Awk to display lines that contain a period only in the first column

I've been trying to figure this out for quite a bit... I'm trying to check the first column for a period and only display the line if it contains a period. Below is a sample of the data i'm working with.

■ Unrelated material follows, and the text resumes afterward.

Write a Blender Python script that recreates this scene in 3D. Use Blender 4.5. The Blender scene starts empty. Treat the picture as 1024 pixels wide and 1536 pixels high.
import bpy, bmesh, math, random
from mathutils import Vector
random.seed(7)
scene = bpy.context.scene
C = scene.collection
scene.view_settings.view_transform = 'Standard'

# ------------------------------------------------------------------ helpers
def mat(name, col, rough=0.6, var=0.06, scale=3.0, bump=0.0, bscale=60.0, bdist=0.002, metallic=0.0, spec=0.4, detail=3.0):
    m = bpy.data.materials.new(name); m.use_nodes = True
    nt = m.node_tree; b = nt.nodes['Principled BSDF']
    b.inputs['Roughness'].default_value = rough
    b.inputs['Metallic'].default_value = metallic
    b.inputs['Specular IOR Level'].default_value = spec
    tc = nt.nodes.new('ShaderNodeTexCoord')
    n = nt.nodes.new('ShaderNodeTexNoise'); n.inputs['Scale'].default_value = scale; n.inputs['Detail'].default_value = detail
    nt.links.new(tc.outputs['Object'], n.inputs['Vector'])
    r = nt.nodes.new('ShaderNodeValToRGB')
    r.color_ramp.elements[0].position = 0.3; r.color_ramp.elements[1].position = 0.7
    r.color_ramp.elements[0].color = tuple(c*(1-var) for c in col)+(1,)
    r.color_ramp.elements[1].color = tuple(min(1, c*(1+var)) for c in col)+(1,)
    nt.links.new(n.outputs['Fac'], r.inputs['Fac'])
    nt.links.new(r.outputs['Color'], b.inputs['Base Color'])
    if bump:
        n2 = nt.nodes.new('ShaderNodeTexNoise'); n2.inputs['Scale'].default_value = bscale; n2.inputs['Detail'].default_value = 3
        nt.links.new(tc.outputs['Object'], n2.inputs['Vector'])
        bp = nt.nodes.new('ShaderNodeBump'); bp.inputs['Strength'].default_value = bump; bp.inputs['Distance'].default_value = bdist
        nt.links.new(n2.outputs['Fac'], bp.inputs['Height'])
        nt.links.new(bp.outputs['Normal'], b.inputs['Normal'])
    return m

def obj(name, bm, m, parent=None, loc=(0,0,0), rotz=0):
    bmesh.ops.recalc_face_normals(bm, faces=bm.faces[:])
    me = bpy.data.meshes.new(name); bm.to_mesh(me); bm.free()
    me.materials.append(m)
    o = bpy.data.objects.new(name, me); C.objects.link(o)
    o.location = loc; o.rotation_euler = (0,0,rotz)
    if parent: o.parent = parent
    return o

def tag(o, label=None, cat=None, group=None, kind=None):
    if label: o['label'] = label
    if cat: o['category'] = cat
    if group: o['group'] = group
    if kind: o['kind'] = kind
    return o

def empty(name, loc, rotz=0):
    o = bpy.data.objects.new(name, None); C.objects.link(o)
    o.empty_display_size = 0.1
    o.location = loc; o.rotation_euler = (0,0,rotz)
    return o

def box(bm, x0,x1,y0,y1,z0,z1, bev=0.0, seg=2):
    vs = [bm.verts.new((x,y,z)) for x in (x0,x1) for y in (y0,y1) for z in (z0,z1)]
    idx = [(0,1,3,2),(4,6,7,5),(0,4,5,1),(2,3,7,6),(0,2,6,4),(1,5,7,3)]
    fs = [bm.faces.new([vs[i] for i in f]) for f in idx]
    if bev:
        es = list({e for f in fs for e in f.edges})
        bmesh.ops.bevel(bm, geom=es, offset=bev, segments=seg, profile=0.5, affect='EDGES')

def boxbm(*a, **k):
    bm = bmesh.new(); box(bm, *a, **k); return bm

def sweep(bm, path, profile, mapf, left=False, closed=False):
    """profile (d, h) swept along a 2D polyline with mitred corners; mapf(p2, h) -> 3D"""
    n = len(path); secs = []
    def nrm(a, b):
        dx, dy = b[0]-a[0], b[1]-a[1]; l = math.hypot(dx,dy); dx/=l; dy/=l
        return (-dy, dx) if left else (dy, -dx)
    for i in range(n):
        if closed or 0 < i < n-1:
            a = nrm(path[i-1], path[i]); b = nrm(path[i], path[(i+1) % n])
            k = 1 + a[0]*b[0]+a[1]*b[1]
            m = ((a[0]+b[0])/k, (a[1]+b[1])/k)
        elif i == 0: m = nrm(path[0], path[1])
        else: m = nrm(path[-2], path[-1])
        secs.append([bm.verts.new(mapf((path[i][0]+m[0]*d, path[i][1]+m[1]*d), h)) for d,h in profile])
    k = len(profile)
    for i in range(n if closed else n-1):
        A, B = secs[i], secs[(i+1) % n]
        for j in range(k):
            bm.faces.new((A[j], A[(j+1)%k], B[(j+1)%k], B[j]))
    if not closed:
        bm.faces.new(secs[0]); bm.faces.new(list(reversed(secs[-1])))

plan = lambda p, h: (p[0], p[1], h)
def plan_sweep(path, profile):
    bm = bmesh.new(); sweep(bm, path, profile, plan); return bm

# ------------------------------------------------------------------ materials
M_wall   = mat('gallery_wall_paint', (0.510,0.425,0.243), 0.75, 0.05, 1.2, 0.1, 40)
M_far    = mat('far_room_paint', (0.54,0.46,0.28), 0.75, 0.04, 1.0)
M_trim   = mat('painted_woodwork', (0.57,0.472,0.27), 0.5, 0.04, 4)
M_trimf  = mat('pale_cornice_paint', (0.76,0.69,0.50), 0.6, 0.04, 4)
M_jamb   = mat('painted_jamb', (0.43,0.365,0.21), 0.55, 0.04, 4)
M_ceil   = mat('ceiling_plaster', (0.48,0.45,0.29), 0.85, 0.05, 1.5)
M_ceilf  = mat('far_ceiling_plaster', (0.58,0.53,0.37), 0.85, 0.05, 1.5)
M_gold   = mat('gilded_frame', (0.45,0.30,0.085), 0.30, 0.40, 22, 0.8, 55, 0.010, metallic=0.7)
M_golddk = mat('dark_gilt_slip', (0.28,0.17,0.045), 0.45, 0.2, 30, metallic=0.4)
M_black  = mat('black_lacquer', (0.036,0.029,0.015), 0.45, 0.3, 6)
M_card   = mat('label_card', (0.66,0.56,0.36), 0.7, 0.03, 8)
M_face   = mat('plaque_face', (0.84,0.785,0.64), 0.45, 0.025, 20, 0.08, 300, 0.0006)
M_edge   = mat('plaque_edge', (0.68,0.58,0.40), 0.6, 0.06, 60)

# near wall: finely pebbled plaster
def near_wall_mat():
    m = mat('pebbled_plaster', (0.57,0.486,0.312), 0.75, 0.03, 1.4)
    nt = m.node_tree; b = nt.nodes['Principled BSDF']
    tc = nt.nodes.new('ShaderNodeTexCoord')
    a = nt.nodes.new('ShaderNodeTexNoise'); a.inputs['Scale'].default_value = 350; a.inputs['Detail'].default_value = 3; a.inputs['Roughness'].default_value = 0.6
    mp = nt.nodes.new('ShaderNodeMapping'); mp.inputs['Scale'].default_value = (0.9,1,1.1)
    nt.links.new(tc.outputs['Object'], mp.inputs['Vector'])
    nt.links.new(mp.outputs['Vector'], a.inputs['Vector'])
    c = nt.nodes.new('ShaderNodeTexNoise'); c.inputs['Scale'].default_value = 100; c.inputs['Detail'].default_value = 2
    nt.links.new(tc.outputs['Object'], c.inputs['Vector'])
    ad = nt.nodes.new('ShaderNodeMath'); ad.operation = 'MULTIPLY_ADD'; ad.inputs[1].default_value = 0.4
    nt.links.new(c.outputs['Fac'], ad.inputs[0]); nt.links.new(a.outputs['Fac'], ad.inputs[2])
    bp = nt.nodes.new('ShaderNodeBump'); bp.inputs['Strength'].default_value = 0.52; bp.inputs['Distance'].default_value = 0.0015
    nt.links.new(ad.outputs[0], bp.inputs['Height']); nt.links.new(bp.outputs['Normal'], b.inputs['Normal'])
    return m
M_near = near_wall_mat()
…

www.homestorest	7200	IN	CNAME	www.homestorest.fishing.net.shopit.net.
homestorestfeeds	7200	IN	CNAME	homestorestfeeds.fishing.net.mana.net.
homestoreststore	7200	IN	A	10.10.10.10
sprint.qa.homestoreststore	7200	IN	A	5.5.5.5
asdf.homestyle	7200	IN	CNAME	master.fishing.mom.net
mip	7200	IN	CNAME	xip-geo.xplat.fishing.mana.net.
anoc-ir	7200	IN	CNAME	cmts.g

I've tried the following but it's checking against both columns...

awk '$1 ~ "."' file

Thanks in advance

You need to escape the . since is a special character : \.

awk '$1 ~ /\./' file

This will print the line if column1 contains a period(.):

awk '$1~/\./ {print $0}'

Man... I spent hours trying to figure this out. Thanks for the help

You were close in your piece of code...

use

awk '$1 ~ "\\."' file 

Or better yet, don't use regular expressions. A regular expression is only needed when matching an indeterminate string. In this case, you know the string, a single dot, so index() is sufficient.

awk 'index($1, ".")' file

Regards,
Alister

All of those solutions worked. Thanks again guys.